Solovki Prison Camp - History

History

Historically, the Solovetsky Islands were the location of the famous Russian Orthodox Solovetsky Monastery complex, which repelled foreign attacks during the Time of Troubles, the Crimean War, and the Russian Civil War.

By Lenin's decree, the monastery buildings were turned into Solovetsky Lager' Osobogo Naznachenia (SLON), that is, the "Solovki Special Purpose Camp". The acronym of the camp name is a sullen word play for those who speak Russian: slon means "elephant". It was one of the first "corrective labor camps", a prototype of the Gulag system. In the beginning of 1924 sometimes the double name was used Severnye (Solovetskiye) Lagerya OGPU (Northern (Solvki) camps of OGPU)

In 1926 the Solovki camp was turned into a prison, partly because of the conditions which made escape near-impossible and partly because the monastery had been used as a political prison by the Russian imperial administration. The treatment of the prisoners attracted much criticism in Western Europe and the USA. After a thorough cleanup, the Soviet government sent the proletarian writer Maxim Gorky to the camp in an attempt to counter this criticism and he wrote a very favourable essay, which praised the beautiful nature of the islands. He is believed by some authors to have understood the real conditions, but the full facts remain a mystery.

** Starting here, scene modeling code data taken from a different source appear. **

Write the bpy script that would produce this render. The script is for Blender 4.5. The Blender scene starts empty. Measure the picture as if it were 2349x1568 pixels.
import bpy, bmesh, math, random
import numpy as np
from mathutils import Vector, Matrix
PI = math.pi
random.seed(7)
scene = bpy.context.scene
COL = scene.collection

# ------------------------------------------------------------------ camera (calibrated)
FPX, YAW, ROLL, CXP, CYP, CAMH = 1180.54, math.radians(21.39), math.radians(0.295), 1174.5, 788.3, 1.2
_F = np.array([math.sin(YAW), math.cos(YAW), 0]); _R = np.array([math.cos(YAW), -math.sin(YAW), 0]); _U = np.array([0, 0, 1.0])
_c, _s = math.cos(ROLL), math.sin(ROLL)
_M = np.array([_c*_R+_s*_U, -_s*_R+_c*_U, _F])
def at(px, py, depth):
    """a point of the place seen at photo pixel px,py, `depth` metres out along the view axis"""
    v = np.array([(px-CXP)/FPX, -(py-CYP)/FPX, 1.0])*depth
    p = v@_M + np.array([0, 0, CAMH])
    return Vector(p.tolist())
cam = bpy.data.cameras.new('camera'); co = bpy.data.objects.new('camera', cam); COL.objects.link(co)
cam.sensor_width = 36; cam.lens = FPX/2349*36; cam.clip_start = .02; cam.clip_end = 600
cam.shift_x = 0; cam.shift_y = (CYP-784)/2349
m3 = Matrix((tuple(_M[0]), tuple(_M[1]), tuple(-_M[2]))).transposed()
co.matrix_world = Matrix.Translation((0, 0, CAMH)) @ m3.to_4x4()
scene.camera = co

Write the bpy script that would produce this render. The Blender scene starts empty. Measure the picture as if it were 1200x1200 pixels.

During the early 1930s many of the prisoners from the camp worked on the notorious White Sea – Baltic Canal. From August 11, 1937 to December 24, 1938 more than 9500 victims of Soviet political repressions were executed by shooting and buried at nearby Sandarmokh. More than 1100 of these were from the Solovki camp.

The prison was closed in 1939 because the Second World War was imminent, while the camp was situated close to the border with Finland. The buildings were then transformed into a naval base. The navy cadet corps was deployed in the monastery buildings, one of the notable cadets was the future author Valentin Pikul.

The Orthodox Church reestablished the monastery in 1992, the year when the ensemble was included into UNESCO's World Heritage List.